BOWLING GREEN — The ending couldn’t have been more appropriate.
In his final regular-season game in a Michigan hockey uniform, fifth-year senior goaltender Shawn Hunwick — the former walk-on — pitched a shutout against lowly Bowling Green.
It was Hunwick’s 10th career shutout, good for fourth all-time in Michigan’s record book. It was his 51st career victory, pulling him one back of former teammate Bryan Hogan in seventh place on the all-time wins list.
Hunwick will go down as one of the best ever to don the block ‘M’ sweater. And this was his night. He pushed aside 22 shots en route to a 3-0 victory at BGSU Ice Arena.
The ending was perfect. The night before, though, was perfectly dreadful.
In the series opener on Friday, Hunwick and the Michigan defense surrendered 29 shots and four goals to the Falcons, a team averaging 1.71 goals scored per contest — that number ranks Bowling Green 57th of 59 Division-I college hockey teams.
Considering that the Wolverines entered the matchup riding an 18-game spree during which they compiled a 13-3-2 record and didn’t once allow four goals, a upset dusting by the cellar-dweller Falcons on Friday was a shock.
“There’s a team (Bowling Green) with one of the lower-scoring offenses in the league,” Michigan coach Red Berenson said on Friday night. “But it doesn’t matter, they’re all good players, they’re all Division-I players, and they’re all hungry.”
Berenson wasn’t willing to pin the blame on any single facet of the Michigan hockey team. He tore into everyone.
“That’s on everybody,” he said. “That’s Hunwick, that’s defense and that’s the forwards coming back.”
The loss snapped Michigan’s three-game winning streak and put to bed any thoughts of overcoming a six-point deficit to No. 1 Ferris State in the conference standings to claim the CCHA regular-season title.
Hunwick, by now a well-seasoned veteran, had no qualms criticizing himself in the blame game, even if a lion’s share belonged to the defense.
“I think I gave up a couple soft goals,” Hunwick said. “I don’t know if it was physical (lapses), probably more mental.”
Twenty-four hours made all the difference for Hunwick.
When the teams took the ice for the back half of the series on Saturday, with second place in the CCHA on the line for Michigan, the focus was restored.

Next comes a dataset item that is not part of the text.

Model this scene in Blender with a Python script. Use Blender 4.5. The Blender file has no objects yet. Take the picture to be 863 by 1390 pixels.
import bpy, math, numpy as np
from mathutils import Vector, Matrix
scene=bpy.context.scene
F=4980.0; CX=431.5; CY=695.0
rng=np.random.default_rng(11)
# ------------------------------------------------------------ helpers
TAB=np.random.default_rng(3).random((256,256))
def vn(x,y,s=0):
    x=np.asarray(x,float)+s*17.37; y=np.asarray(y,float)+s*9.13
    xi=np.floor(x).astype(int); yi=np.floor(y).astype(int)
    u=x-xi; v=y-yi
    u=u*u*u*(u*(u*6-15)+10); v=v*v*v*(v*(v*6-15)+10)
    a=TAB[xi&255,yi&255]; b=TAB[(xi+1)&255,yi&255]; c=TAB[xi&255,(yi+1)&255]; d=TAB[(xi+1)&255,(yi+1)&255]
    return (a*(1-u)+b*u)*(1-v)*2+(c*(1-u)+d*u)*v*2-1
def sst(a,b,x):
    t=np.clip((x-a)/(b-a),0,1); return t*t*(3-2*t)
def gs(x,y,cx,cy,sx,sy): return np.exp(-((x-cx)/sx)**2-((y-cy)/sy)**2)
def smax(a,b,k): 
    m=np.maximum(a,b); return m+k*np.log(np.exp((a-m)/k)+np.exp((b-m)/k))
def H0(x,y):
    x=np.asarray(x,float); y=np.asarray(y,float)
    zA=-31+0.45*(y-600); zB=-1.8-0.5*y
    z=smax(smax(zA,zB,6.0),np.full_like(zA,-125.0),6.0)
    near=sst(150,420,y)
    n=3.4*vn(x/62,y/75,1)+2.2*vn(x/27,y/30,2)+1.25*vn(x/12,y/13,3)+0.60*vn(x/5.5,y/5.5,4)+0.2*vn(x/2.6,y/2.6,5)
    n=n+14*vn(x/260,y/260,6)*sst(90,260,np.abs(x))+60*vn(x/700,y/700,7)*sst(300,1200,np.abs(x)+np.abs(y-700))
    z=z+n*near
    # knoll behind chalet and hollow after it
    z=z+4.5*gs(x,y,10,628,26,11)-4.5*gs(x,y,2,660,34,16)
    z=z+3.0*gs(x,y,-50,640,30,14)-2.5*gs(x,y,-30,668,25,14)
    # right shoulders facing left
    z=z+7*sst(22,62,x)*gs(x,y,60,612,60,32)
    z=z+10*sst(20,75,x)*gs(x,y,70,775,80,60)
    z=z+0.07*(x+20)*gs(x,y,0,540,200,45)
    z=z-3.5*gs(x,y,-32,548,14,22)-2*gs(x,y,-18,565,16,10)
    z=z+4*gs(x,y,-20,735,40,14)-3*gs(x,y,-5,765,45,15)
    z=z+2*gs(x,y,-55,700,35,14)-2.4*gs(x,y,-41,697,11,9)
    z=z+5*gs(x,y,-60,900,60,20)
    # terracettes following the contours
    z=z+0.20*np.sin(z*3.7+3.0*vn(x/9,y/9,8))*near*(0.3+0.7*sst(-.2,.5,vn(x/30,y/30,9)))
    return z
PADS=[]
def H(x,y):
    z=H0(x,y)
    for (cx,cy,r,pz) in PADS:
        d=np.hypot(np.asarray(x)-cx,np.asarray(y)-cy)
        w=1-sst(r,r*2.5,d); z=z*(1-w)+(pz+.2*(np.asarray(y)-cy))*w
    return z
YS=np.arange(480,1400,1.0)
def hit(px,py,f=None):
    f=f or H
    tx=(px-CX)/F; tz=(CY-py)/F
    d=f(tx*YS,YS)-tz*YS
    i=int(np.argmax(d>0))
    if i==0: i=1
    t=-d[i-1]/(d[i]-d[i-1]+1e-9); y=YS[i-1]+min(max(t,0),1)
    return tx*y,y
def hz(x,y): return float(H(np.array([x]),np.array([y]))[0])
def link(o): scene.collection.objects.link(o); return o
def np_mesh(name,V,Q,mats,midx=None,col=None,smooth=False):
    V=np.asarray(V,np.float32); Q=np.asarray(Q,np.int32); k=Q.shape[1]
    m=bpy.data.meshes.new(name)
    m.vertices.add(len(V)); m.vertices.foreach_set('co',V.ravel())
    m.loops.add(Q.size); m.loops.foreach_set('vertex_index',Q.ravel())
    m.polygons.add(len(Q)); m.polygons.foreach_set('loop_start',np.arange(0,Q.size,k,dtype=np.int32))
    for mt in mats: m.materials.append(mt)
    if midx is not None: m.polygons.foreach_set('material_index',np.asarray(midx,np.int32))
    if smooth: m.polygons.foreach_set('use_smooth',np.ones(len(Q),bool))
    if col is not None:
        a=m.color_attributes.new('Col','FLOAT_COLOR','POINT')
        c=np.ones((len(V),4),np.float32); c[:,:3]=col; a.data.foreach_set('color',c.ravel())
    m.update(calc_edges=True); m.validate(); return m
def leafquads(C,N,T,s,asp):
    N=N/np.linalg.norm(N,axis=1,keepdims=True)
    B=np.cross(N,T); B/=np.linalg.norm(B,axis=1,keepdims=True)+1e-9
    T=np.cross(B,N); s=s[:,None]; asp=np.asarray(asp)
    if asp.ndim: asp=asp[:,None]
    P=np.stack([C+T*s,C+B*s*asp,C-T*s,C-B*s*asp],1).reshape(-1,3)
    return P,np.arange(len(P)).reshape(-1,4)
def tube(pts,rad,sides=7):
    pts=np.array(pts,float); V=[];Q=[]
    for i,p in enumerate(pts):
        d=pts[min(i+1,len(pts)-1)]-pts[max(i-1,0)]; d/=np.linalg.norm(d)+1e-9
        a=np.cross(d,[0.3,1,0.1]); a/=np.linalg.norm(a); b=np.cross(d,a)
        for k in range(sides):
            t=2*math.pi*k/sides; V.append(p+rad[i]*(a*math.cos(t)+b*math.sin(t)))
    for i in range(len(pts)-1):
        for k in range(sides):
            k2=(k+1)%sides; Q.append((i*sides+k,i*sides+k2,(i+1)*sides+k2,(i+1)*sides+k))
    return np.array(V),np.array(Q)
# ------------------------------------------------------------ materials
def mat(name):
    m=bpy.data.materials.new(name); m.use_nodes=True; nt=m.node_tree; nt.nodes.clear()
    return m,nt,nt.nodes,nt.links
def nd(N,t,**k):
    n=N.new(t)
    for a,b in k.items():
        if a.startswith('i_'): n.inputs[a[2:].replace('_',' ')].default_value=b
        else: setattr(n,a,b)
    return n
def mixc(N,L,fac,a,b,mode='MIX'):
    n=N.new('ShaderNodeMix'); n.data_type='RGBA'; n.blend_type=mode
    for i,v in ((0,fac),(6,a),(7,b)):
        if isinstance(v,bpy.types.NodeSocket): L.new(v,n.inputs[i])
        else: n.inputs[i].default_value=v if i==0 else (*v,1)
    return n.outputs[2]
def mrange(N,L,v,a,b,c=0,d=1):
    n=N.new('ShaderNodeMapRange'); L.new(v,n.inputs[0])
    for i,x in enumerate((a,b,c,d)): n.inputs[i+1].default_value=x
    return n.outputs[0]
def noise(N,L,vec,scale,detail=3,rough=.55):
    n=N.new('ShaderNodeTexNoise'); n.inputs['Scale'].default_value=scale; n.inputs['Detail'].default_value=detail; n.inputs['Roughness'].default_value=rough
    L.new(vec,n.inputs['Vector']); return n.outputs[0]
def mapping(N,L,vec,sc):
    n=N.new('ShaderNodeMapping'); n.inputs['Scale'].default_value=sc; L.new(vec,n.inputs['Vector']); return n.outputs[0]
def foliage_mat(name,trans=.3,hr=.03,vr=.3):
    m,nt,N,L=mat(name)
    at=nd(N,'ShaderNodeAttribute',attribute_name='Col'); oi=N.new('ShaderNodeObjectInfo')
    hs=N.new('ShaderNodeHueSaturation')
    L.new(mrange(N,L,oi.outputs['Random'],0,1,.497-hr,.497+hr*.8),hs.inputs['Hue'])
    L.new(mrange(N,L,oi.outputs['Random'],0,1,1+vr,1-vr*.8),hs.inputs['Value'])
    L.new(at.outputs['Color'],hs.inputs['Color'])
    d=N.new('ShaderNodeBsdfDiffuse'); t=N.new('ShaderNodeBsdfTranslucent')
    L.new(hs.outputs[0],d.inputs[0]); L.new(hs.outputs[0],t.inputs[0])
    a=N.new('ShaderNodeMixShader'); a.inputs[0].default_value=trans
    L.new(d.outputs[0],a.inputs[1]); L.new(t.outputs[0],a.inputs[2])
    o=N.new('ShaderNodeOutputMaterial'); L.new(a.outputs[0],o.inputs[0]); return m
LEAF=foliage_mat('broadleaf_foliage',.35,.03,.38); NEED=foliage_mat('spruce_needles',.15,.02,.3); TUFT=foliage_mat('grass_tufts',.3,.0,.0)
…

It hadn’t left, but it had wavered.
Hunwick admitted that there was a sense of urgency in the locker room. And he played like it.
Facing the resurgent Falcons, whom he called “one of the hardest-working teams in the league,” Hunwick backstopped Michigan through nine penalty kills and 45 minutes of scoreless hockey before senior forward David Wohlberg broke the deadlock early in the third period.
Hunwick went punch-for-punch with Bowling Green goaltender Andrew Hammond in front of an arena-record crowd of 5,031 until Michigan finally landed a haymaker with the Wohlberg goal. Then another. And then the knockout with an empty net.
“(Hunwick) just rebounded phenomenally,” Wohlberg said. “That’s what we expected from him.”
The final line on Hunwick’s final regular-season game will tell the goalie’s unexpected story quite nicely: 22 saves, a win and a shutout. It won’t be hard to forget the game before.
But Hunwick will let the loss sting, for a moment anyway, because for a night he wasn’t quite good enough. The Cinderella story doesn’t work as an excuse. He wasn’t crisp, he wasn’t focused.
“He’s a tough kid, he’s a proud kid,” Berenson said. “He’s played well all year and that’s not a fluke. (Saturday) was a good challenge for our team — and him — to bounce back.”
The ending to the regular season was appropriate. The journey to the perfect ending, though, will begin in two weeks, with the second round of the CCHA Tournament on March 9-11.